Please give the data below again in full, exactly as it stands.

▸ **SOURCE MATERIAL**
══════════

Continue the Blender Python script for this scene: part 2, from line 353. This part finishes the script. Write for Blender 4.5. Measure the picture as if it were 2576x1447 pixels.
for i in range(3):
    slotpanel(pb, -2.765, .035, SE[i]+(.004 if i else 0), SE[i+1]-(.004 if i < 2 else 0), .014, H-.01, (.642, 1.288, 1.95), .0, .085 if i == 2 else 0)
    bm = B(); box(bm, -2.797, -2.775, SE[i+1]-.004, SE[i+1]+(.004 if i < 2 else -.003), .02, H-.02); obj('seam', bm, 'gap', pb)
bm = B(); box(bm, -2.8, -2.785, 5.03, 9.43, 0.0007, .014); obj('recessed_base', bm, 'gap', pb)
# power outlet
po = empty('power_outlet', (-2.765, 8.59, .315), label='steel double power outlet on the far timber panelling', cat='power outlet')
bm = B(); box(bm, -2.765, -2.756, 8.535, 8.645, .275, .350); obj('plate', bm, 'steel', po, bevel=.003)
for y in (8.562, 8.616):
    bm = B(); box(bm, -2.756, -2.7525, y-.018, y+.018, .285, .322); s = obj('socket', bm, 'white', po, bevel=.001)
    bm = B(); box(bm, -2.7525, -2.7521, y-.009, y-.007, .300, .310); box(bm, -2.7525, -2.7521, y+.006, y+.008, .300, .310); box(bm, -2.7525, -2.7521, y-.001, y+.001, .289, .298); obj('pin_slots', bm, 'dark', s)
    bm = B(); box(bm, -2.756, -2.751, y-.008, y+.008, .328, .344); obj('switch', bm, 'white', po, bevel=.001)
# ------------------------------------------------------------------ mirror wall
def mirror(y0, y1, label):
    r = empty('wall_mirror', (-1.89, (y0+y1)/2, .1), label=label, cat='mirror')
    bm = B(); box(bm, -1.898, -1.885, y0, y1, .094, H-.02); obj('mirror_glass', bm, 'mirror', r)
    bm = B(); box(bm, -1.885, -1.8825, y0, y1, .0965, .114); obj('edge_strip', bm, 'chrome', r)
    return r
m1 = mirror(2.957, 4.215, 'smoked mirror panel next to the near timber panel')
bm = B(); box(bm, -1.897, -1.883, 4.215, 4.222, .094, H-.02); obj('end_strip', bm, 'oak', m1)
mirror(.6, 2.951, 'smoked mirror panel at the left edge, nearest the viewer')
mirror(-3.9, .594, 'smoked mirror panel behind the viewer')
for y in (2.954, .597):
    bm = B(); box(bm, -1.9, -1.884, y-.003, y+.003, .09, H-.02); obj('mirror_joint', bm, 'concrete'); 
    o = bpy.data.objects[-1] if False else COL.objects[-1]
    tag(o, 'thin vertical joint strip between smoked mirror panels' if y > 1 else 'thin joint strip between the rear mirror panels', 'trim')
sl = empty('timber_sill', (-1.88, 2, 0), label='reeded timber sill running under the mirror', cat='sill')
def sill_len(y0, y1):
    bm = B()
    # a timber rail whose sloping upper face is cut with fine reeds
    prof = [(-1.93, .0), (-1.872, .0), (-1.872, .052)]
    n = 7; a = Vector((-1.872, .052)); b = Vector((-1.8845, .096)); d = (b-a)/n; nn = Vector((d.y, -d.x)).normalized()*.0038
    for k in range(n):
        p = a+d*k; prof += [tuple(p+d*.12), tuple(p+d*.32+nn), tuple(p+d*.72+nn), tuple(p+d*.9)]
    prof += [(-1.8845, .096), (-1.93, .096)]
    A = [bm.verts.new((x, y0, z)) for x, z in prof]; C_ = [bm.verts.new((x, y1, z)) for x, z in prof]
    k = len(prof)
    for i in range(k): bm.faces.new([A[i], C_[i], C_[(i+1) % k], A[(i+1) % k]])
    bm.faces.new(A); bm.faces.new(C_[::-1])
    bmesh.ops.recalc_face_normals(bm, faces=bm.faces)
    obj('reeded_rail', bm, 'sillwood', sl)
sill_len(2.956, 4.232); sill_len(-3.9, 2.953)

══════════

▸ **OUTPUT BELOW**
Continue the Blender Python script for this scene: part 2, from line 353. This part finishes the script. Write for Blender 4.5. Measure the picture as if it were 2576x1447 pixels.
for i in range(3):
    slotpanel(pb, -2.765, .035, SE[i]+(.004 if i else 0), SE[i+1]-(.004 if i < 2 else 0), .014, H-.01, (.642, 1.288, 1.95), .0, .085 if i == 2 else 0)
    bm = B(); box(bm, -2.797, -2.775, SE[i+1]-.004, SE[i+1]+(.004 if i < 2 else -.003), .02, H-.02); obj('seam', bm, 'gap', pb)
bm = B(); box(bm, -2.8, -2.785, 5.03, 9.43, 0.0007, .014); obj('recessed_base', bm, 'gap', pb)
# power outlet
po = empty('power_outlet', (-2.765, 8.59, .315), label='steel double power outlet on the far timber panelling', cat='power outlet')
bm = B(); box(bm, -2.765, -2.756, 8.535, 8.645, .275, .350); obj('plate', bm, 'steel', po, bevel=.003)
for y in (8.562, 8.616):
    bm = B(); box(bm, -2.756, -2.7525, y-.018, y+.018, .285, .322); s = obj('socket', bm, 'white', po, bevel=.001)
    bm = B(); box(bm, -2.7525, -2.7521, y-.009, y-.007, .300, .310); box(bm, -2.7525, -2.7521, y+.006, y+.008, .300, .310); box(bm, -2.7525, -2.7521, y-.001, y+.001, .289, .298); obj('pin_slots', bm, 'dark', s)
    bm = B(); box(bm, -2.756, -2.751, y-.008, y+.008, .328, .344); obj('switch', bm, 'white', po, bevel=.001)
# ------------------------------------------------------------------ mirror wall
def mirror(y0, y1, label):
    r = empty('wall_mirror', (-1.89, (y0+y1)/2, .1), label=label, cat='mirror')
    bm = B(); box(bm, -1.898, -1.885, y0, y1, .094, H-.02); obj('mirror_glass', bm, 'mirror', r)
    bm = B(); box(bm, -1.885, -1.8825, y0, y1, .0965, .114); obj('edge_strip', bm, 'chrome', r)
    return r
m1 = mirror(2.957, 4.215, 'smoked mirror panel next to the near timber panel')
bm = B(); box(bm, -1.897, -1.883, 4.215, 4.222, .094, H-.02); obj('end_strip', bm, 'oak', m1)
mirror(.6, 2.951, 'smoked mirror panel at the left edge, nearest the viewer')
mirror(-3.9, .594, 'smoked mirror panel behind the viewer')
for y in (2.954, .597):
    bm = B(); box(bm, -1.9, -1.884, y-.003, y+.003, .09, H-.02); obj('mirror_joint', bm, 'concrete'); 
    o = bpy.data.objects[-1] if False else COL.objects[-1]
    tag(o, 'thin vertical joint strip between smoked mirror panels' if y > 1 else 'thin joint strip between the rear mirror panels', 'trim')
sl = empty('timber_sill', (-1.88, 2, 0), label='reeded timber sill running under the mirror', cat='sill')
def sill_len(y0, y1):
    bm = B()
    # a timber rail whose sloping upper face is cut with fine reeds
    prof = [(-1.93, .0), (-1.872, .0), (-1.872, .052)]
    n = 7; a = Vector((-1.872, .052)); b = Vector((-1.8845, .096)); d = (b-a)/n; nn = Vector((d.y, -d.x)).normalized()*.0038
    for k in range(n):
        p = a+d*k; prof += [tuple(p+d*.12), tuple(p+d*.32+nn), tuple(p+d*.72+nn), tuple(p+d*.9)]
    prof += [(-1.8845, .096), (-1.93, .096)]
    A = [bm.verts.new((x, y0, z)) for x, z in prof]; C_ = [bm.verts.new((x, y1, z)) for x, z in prof]
    k = len(prof)
    for i in range(k): bm.faces.new([A[i], C_[i], C_[(i+1) % k], A[(i+1) % k]])
    bm.faces.new(A); bm.faces.new(C_[::-1])
    bmesh.ops.recalc_face_normals(bm, faces=bm.faces)
    obj('reeded_rail', bm, 'sillwood', sl)
sill_len(2.956, 4.232); sill_len(-3.9, 2.953)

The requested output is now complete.